Hot off the wire from Harrah’s Entertainment: “The visionary force behind Club Fuego, ND, has opted to close the nightclub in order to pursue future projects in other formats. The closure is effective today [June 15].”

Durr: Friends don’t let friends become Europoseurs
This mouthful of fulsome flattery requires a bit of translation. “ND” is the pretentious moniker chosen by Nicole Durr. The German impresario garnered a small but fawning following during her latest Vegas stint. She also was credited with conception, creation, writing, direction, producing, musical conception, co-composition, costume design, co-choreography, co-program design and photography for Raw Talent Live.
The latter was a mercifully short-lived Cirque du Soleil wannabe that ran at the Sahara and looked like what you’d get if you let Franco Dragone run riot with a budget of $17.95. Centering upon “The Laptop of Life” (don’t ask), this incomprehensible mishmash — I believe the operative German word is Scheisse — featured among its dramatis personae one “Miss Conscience Guilt,” who presumably was dropping in from The Land of Babelfish.
Not only did Raw Talent Live have the miniscule distinction of being the single worst Vegas show I have ever seen, it was memorable in another respect: It used prerecorded applause. Either that or the theater was full of invisible people the night I saw Raw Talent, because there were probably fewer spectators than cast members.
In an effort to keep this Esperanto-flavored flub afloat, it was renamed Fuego Raw Talent Live, then just Fuego. But adding or subtracting words from the marquee provided no solution to an addle-pated concept.

That lesson went unlearnt when Ms. Durr set up shop over at The Rio. Posters on the property gaseously proclaimed: “ND’s Fuego • The Club • Evolution of Nightlife.” Now, if Steve Wynn were to announce that henceforth he was to be addressed and mentioned exclusively as “SW,” and marketed his new property as “SW’s Encore • The Resort • Evolution of Las Vegas” … well, we’d all think El Steve had jumped the shark, to put it politely.
Before long, “Fuego” was doused and the Rio room became “ND’s The Club.” (Judging by its use of “Club Fuego,” Harrah’s Entertainment was as confused by the name-of-the-week as anyone.) All of which presumes that there’s some brand equity in those two initials. Honestly, does anyone not on the Las Vegas Weekly‘s nightclub beat lie awake nights, tormented by the question, “What, oh what will ND do next?”
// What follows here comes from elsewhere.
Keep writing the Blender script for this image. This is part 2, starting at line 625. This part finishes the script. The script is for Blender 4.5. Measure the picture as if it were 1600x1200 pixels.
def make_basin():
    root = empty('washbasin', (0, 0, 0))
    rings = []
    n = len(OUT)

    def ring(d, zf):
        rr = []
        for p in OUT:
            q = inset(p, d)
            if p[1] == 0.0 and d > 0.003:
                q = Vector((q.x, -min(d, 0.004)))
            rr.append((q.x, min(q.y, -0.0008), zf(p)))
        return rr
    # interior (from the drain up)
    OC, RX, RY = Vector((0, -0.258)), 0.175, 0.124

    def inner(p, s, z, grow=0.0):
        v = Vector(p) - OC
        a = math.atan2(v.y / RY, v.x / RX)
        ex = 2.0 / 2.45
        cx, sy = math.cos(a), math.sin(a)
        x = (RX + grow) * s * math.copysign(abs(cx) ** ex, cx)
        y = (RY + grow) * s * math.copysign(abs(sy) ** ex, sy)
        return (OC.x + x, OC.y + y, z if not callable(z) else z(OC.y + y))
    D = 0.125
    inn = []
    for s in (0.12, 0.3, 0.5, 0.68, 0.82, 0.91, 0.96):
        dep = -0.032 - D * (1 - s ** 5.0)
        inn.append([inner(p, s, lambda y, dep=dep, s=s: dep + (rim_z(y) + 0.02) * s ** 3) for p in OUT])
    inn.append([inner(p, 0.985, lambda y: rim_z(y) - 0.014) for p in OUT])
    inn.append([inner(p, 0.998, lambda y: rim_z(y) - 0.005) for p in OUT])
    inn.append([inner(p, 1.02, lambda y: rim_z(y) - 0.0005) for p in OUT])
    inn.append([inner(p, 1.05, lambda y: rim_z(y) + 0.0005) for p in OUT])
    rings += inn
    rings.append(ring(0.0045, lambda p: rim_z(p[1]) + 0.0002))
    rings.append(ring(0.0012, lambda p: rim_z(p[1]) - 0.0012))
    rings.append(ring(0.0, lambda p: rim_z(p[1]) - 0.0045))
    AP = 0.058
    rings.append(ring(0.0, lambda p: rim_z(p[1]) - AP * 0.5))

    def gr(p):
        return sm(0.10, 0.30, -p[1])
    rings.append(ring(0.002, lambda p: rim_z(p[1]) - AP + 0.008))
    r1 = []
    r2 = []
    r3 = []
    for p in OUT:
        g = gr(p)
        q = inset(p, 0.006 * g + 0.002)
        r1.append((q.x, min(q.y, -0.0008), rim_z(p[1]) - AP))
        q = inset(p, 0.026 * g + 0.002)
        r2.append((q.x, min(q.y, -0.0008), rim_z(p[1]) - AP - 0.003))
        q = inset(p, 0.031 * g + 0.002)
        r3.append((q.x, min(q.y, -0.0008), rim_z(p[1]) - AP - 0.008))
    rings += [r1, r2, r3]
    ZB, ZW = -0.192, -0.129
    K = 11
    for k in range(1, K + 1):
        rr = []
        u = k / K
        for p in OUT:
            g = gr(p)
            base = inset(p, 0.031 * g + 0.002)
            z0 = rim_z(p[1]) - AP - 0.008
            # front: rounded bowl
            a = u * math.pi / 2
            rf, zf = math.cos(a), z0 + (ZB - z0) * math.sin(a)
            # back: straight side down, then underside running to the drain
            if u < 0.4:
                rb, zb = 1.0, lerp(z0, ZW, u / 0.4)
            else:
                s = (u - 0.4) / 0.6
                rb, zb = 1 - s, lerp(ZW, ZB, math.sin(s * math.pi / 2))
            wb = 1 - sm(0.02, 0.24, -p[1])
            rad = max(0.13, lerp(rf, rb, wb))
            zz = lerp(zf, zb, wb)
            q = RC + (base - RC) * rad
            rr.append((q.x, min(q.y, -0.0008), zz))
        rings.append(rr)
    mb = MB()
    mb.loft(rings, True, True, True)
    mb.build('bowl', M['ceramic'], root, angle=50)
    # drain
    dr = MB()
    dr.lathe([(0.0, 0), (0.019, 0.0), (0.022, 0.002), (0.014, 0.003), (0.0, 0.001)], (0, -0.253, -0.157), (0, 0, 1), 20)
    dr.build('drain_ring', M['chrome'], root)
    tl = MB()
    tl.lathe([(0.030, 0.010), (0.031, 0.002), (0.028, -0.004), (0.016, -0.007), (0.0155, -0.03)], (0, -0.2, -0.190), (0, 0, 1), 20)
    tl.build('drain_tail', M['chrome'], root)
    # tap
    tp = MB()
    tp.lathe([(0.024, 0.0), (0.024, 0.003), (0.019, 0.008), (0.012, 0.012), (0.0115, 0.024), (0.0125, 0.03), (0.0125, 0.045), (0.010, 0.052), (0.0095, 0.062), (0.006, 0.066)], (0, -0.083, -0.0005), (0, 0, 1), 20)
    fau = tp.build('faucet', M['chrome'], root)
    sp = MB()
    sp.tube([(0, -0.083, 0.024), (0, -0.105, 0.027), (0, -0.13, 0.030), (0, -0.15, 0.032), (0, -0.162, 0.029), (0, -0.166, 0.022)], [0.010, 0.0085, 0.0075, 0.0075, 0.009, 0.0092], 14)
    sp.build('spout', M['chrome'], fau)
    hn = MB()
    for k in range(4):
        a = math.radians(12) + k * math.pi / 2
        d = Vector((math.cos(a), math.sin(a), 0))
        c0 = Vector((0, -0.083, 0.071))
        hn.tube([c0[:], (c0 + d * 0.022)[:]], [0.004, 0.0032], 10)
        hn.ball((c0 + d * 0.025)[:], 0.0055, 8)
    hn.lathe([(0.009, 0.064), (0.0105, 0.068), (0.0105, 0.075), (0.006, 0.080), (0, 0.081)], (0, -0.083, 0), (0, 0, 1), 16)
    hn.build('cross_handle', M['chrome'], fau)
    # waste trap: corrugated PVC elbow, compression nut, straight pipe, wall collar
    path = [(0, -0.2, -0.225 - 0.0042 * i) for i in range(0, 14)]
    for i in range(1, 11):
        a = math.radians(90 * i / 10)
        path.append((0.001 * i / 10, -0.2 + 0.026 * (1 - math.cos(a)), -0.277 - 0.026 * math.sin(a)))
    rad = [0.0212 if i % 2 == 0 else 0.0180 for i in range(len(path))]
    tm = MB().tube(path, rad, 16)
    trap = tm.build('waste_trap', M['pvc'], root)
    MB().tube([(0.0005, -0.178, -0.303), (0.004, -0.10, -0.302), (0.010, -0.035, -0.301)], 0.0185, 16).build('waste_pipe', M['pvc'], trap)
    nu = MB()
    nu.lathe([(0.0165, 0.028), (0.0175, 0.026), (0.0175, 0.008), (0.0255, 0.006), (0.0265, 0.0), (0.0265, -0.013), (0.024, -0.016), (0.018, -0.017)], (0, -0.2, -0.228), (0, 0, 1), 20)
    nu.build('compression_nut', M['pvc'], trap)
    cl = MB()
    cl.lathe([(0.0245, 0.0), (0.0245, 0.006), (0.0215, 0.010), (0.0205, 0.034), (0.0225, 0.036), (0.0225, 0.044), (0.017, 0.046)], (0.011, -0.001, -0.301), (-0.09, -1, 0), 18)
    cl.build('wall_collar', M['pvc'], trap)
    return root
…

Durr earned herself a place in the Vegas history books when she helped spirit 50 Cuban artists to freedom. But of late she’s drunk rather too deeply of her own bathwater. The ensuing cult of personality will not be missed.
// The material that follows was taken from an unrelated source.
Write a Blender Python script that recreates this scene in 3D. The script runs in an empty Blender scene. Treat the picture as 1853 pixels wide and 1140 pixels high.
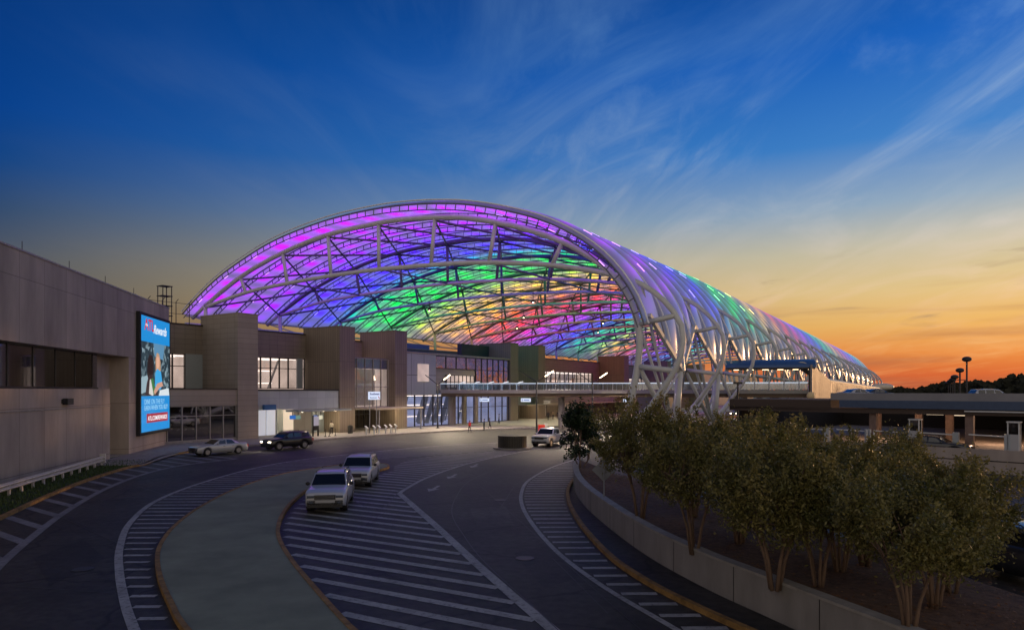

OK, Durr is “develop[ing] the various elements of the brand.” Guy Laliberté is being sent into outer space (meaning he’s got 10 weeks to kick his nicotine addiction). So when will Christian Audigier take the hint?
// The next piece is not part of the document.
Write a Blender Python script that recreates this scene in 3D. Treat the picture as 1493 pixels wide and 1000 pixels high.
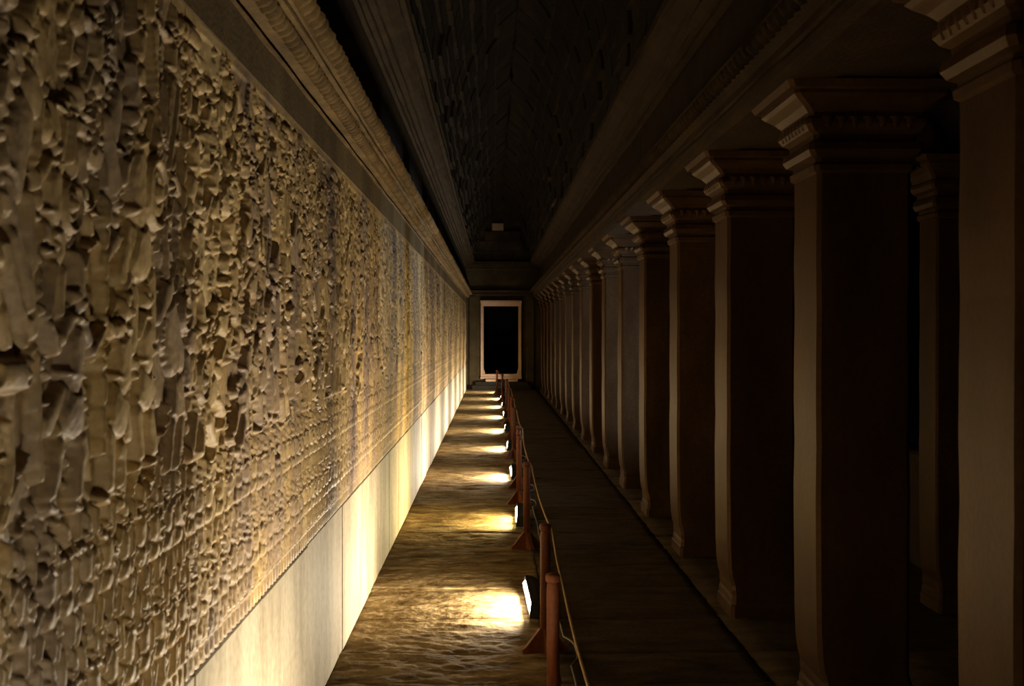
import bpy, math, random
import numpy as np
from mathutils import Vector, Matrix

# ------------------------------------------------------------------ scene, camera, light
for o in list(bpy.data.objects):
    bpy.data.objects.remove(o, do_unlink=True)
SC = bpy.context.scene
COL = SC.collection
rng = np.random.default_rng(11)
random.seed(11)

FPX = 1800.0            # focal length in pixels of a 1493 px wide frame
EYE = 1.65
cam_d = bpy.data.cameras.new('camera')
cam = bpy.data.objects.new('camera', cam_d)
COL.objects.link(cam)
cam_d.sensor_width = 36.0
cam_d.lens = FPX / 1493.0 * 36.0
cam_d.clip_start = 0.05
cam_d.clip_end = 300
cam.location = (0, 0, EYE)
cam.rotation_euler = (math.radians(90) - math.atan(15.0 / FPX), 0, -math.atan(27.5 / FPX))
cam_d.dof.use_dof = True
cam_d.dof.focus_distance = 11.0
cam_d.dof.aperture_fstop = 7.5
SC.camera = cam

SC.view_settings.view_transform = 'Standard'
SC.view_settings.look = 'None'
SC.view_settings.gamma = 1.0
SC.view_settings.use_curve_mapping = False
SC.view_settings.exposure = 0.0

w = bpy.data.worlds.new('night_sky')
SC.world = w
w.use_nodes = True
w.node_tree.nodes['Background'].inputs[0].default_value = (0.35, 0.42, 0.6, 1)
w.node_tree.nodes['Background'].inputs[1].default_value = 0.0001

LAMP_W = 50.0           # watts of every floodlight on the gallery floor

# cool floodlight of the courtyard beyond the outer columns
cl = bpy.data.lights.new('courtyard_floodlight', 'AREA')
cl.shape = 'DISK'
cl.size = 0.9
cl.energy = 210
cl.color = (0.66, 0.80, 1.0)
clo = bpy.data.objects.new('courtyard_floodlight', cl)
COL.objects.link(clo)
clo.location = (5.6, 11.4, 1.5)
clo.rotation_euler = (Vector((1.5, 17.5, 1.3)) - Vector(clo.location)).to_track_quat('-Z', 'Y').to_euler()

# ------------------------------------------------------------------ layout (metres)
XW = -0.80              # relief wall plane
XP = 1.37               # corridor face of the inner pillars
YE = 36.2               # end wall
DADO = 0.75
RTOP = 2.49
Y0, Y1 = 1.0, YE        # carved part of the wall
P0Y, PDY, NP = 3.22, 1.99, 17
XC = 0.27               # centre line of the vault

# ------------------------------------------------------------------ small helpers
def tag(o, label=None, cat=None, group=None, kind=None):
    if label: o['label'] = label
    if cat: o['category'] = cat
    if group: o['group'] = group
    if kind: o['kind'] = kind
    return o

def link(o, parent=None):
    COL.objects.link(o)
    if parent is not None:
        o.parent = parent
    return o

def empty(name, loc):
    o = bpy.data.objects.new(name, None)
    o.location = loc
    o.empty_display_size = 0.1
    return link(o)

def mesh_np(name, V, F, smooth=False):
    """V (n,3) array, F list of faces or (m,4) int array."""
    me = bpy.data.meshes.new(name)
    if isinstance(F, np.ndarray):
        V = np.asarray(V, dtype=np.float32)
        n = F.shape[0]; k = F.shape[1]
        me.vertices.add(len(V)); me.vertices.foreach_set('co', V.ravel())
        me.loops.add(n * k); me.loops.foreach_set('vertex_index', F.astype(np.int32).ravel())
        me.polygons.add(n)
        me.polygons.foreach_set('loop_start', np.arange(0, n * k, k, dtype=np.int32))
        me.polygons.foreach_set('loop_total', np.full(n, k, dtype=np.int32))
        me.update(calc_edges=True)
    else:
        me.from_pydata([tuple(map(float, v)) for v in V], [], [tuple(map(int, f)) for f in F])
        me.update()
    if smooth:
        me.polygons.foreach_set('use_smooth', np.ones(len(me.polygons), dtype=bool))
    me.validate()
    return me

class MB:
    def __init__(s): s.v = []; s.f = []
    def add(s, V, F):
        b = len(s.v)
        s.v += [tuple(p) for p in V]
        s.f += [tuple(i + b for i in f) for f in F]
        return s
    def box(s, x0, x1, y0, y1, z0, z1, bev=0.0):
        if bev <= 0:
            V = [(x, y, z) for z in (z0, z1) for y in (y0, y1) for x in (x0, x1)]
            F = [(0, 2, 3, 1), (4, 5, 7, 6), (0, 1, 5, 4), (2, 6, 7, 3), (0, 4, 6, 2), (1, 3, 7, 5)]
            return s.add(V, F)
        b = bev
        V = []; F = []
        def ring(z, i):
            a0, a1, c0, c1 = x0 + i, x1 - i, y0 + i, y1 - i
            return [(a0 + b, c0, z), (a1 - b, c0, z), (a1, c0 + b, z), (a1, c1 - b, z),
                    (a1 - b, c1, z), (a0 + b, c1, z), (a0, c1 - b, z), (a0, c0 + b, z)]
        for z, i in ((z0, b), (z0 + b, 0), (z1 - b, 0), (z1, b)):
            V += ring(z, i)
        for r in range(3):
            for k in range(8):
                F.append((r * 8 + k, r * 8 + (k + 1) % 8, r * 8 + 8 + (k + 1) % 8, r * 8 + 8 + k))
        F.append(tuple(range(7, -1, -1))); F.append(tuple(range(24, 32)))
        return s.add(V, F)
    def tube(s, pts, r, n=8, cap=True):
        pts = [Vector(p) for p in pts]
        rr = r if isinstance(r, (list, tuple)) else [r] * len(pts)
        V = []; F = []
        up = Vector((0.13, 0.21, 1)).normalized()
        for i, p in enumerate(pts):
            d = (pts[min(i + 1, len(pts) - 1)] - pts[max(i - 1, 0)]).normalized()
            a = d.cross(up)
            if a.length < 0.2: a = d.cross(Vector((1, 0, 0)))
            a.normalize(); b = d.cross(a).normalized()
            for k in range(n):
                t = 2 * math.pi * k / n
                V.append(p + (a * math.cos(t) + b * math.sin(t)) * rr[i])
        for i in range(len(pts) - 1):
            for k in range(n):
                F.append((i * n + k, i * n + (k + 1) % n, i * n + n + (k + 1) % n, i * n + n + k))
        if cap:
            F.append(tuple(range(n - 1, -1, -1)))
            F.append(tuple(range((len(pts) - 1) * n, len(pts) * n)))
        return s.add(V, F)
    def lathe(s, prof, n=20, M=None):
        V = []; F = []
        for (r, z) in prof:
            for k in range(n):
                t = 2 * math.pi * k / n
                p = Vector((r * math.cos(t), r * math.sin(t), z))
                V.append(M @ p if M else p)
        for i in range(len(prof) - 1):
            for k in range(n):
                F.append((i * n + k, i * n + (k + 1) % n, i * n + n + (k + 1) % n, i * n + n + k))
        F.append(tuple(range(n - 1, -1, -1)))
        F.append(tuple(range((len(prof) - 1) * n, len(prof) * n)))
        return s.add(V, F)
    def sqlathe(s, prof, x0, x1, y0, y1, ch=0.02):
        """stack of chamfered rectangles; prof = [(outset, z)...]; outset may be (ox0,ox1,oy0,oy1)"""
        V = []; F = []
        for (o, z) in prof:
            if not isinstance(o, tuple): o = (o, o, o, o)
            a0, a1, c0, c1 = x0 - o[0], x1 + o[1], y0 - o[2], y1 + o[3]
            V += [(a0 + ch, c0, z), (a1 - ch, c0, z), (a1, c0 + ch, z), (a1, c1 - ch, z),
                  (a1 - ch, c1, z), (a0 + ch, c1, z), (a0, c1 - ch, z), (a0, c0 + ch, z)]
        n = 8
        for i in range(len(prof) - 1):
            for k in range(n):
                F.append((i * n + k, i * n + (k + 1) % n, i * n + n + (k + 1) % n, i * n + n + k))
        F.append(tuple(range(n - 1, -1, -1)))
        F.append(tuple(range((len(prof) - 1) * n, len(prof) * n)))
        return s.add(V, F)
    def mesh(s, name, mat, smooth=False):
        me = bpy.data.meshes.new(name)
        me.from_pydata(s.v, [], s.f); me.validate(); me.update()
        if mat: me.materials.append(mat)
        if smooth:
            me.polygons.foreach_set('use_smooth', np.ones(len(me.polygons), dtype=bool))
        return me
    def build(s, name, mat, parent=None, smooth=False):
        return link(bpy.data.objects.new(name, s.mesh(name, mat, smooth)), parent)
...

Farewell to a legend. Europeans — as opposed to transplanted Europoseurs — remembered and revered saxophonist Sam Butera even after many in Vegas had forgotten him. Amidst the ongoing fuss over the demise of Danny Gans, the departure of Louis Prima‘s legendary sideman might have gone unnoticed were it not largely for the dedicated reportage of Cult Vegas author Mike Weatherford. Opportunties to hear Butera in Vegas were, in the past decade, few and fleeting … but I wish I hadn’t passed them up. That’ll be something I regret.